Это и так все знают.
Большую часть своей взрослой жизни я пытался привести в порядок листы бумаги в восемь с половиной дюймов шириной и одиннадцать дюймов длиной. Эта крайне ограниченная активность позволила мне не замечать
множества бурь вокруг меня. Она также стала причиной множества бурь, которых я не замечал. Близких часто раздражало, что я уделяю бумаге гораздо больше внимания, чем живым людям.Я могу ответить, что успех любого начинания зависит от полной сосредоточенности. Спросите любого великого атлета.
Или, говоря иными словами, я не считаю, что умею правильно жить, поэтому прячусь в раковину своей профессии.
Я знаю, что Далила сделала с Самсоном, чтобы лишить его силы. Она не состригла его волосы. Только лишила его способности сосредоточиться.
Лет девять назад меня попросили выступить на собрании Американского института искусств и литературы. Тогда я не был членом этой организации и жутко нервничал. Я ушел из дома и большую часть времени пересчитывал цветы на стене и смотрел фильмы про кенгуру в своей маленькой квартирке на 44-й Ист-стрит. Старый друг с игровой зависимостью только что обнулил мой банковский счет, а в Британской Колумбии мой сын сошел с ума.
Я умолял жену не приезжать, потому что и так был не в своей тарелке. Я просил и женщину, с которой у меня были близкие отношения, не приезжать, по той же причине. В итоге приехали они обе, нарядившись для торжественной казни.
Что меня спасло? Листы бумаги в восемь с половиной дюймов шириной и одиннадцать дюймов длиной.
Мне жаль людей, не умеющих приводить в порядок свои дела.

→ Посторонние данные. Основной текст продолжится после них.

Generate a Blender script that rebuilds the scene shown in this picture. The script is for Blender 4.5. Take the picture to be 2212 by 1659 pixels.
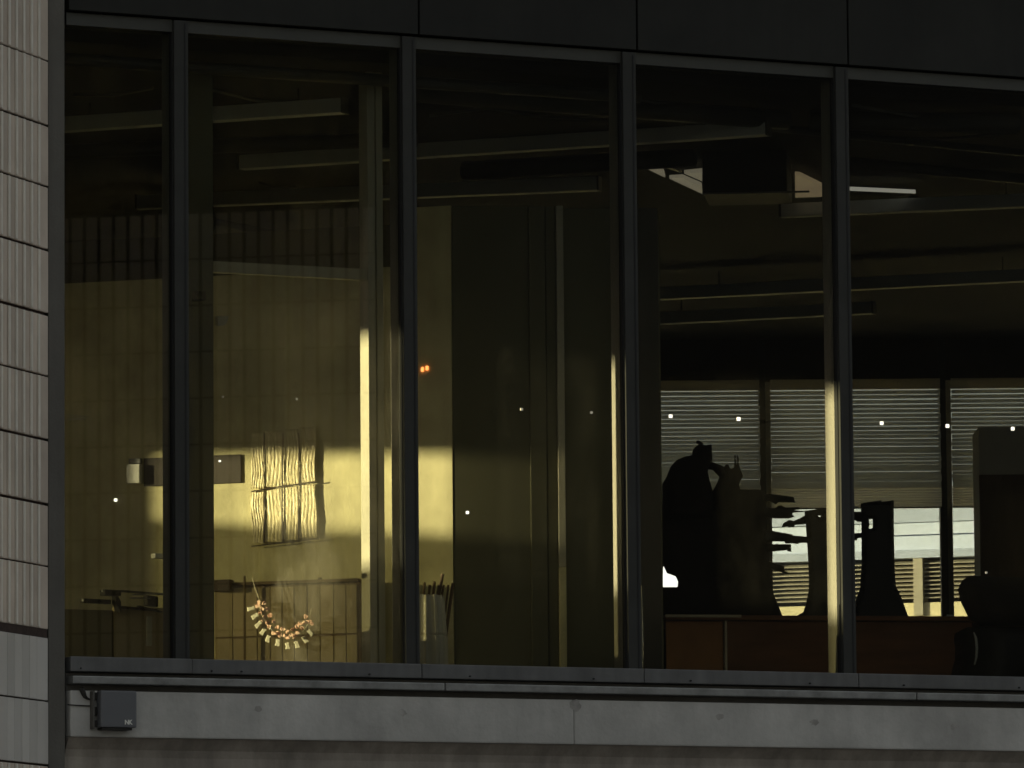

Очень многим охота заниматься кино или телевидением. Главное мое возражение против кино-и телеискусства — их дороговизна. Режиссер похож на Бенвенуто Челлини, легендарного ювелира. Тот тоже работал с баснословно дорогим сырьем — серебром, золотом и платиной.
Дом, в котором я рос, был спроектирован и построен моим отцом в 1922-м — в год моего рождения. Это был дом-музей, полный сокровищ, предполагалось, что его унаследует мой брат, моя сестра или я сам. Мне не хотелось бы там жить. Семь лет мы прожили в эдвардианском доме, в эдвардианском стиле. Это ведь не так много. Для моих родителей, больших любителей музыки, все выглядело так, словно оркестр сыграл семь первых тактов бравурной симфонии, а потом собрал инструменты и разошелся по домам.
Дом, в котором я живу сейчас, был построен в этом оживленном порту коммерческим застройщиком Л. С. Бруксом в начале 1860-х, перед самой войной Севера и Юга. В духовном смысле этот дом не имеет ко мне отношения, потому что Брукс строил его не для кого-то конкретного, по единому проекту.
Первым человеком, которому захотелось тут поселиться (только раку-отшельнику может понравиться пустая раковина), был другой немец, Фердинанд Трауд. Он возглавлял Немецкую общедоступную школу в доме № 142 по 4-й Ист-стрит.
Семья Трауд съехала в 1875-м, вместо нее поселился брокер Джулиус Бруно, которого в 1887 году сменил Питер Гетц. Гетц уехал в 1891 году, освободив квартиру для Луизы Герлах, и так далее.
Я купил дом восемь лет назад у Роберта Готтлиба, главного редактора издательства «Альфред А. Кнопф», который переехал в дом напротив. А тут поселились я и Джилл Кременц, которая стала моей женой.
На первом этаже занимается своим фотографическим бизнесом Джилл. На последнем занимаюсь своим писательским бизнесом я. Два этажа между ними — общие.
Люди этого города были добры ко мне, хотя я и родился далеко отсюда. Они всегда рады тем, кто что-то смыслит в искусстве, а у меня время от времени получались неплохие романы.
Самым приятным проявлением их доброты стало приглашение из епископальной церкви Святого Климента, прихода, который посещает много актеров. Мне предстояло прочесть проповедь на Вербное воскресенье 1980 года. В этой церкви, которая одновременно является театром, есть обычай — раз в год звать проповедника со стороны.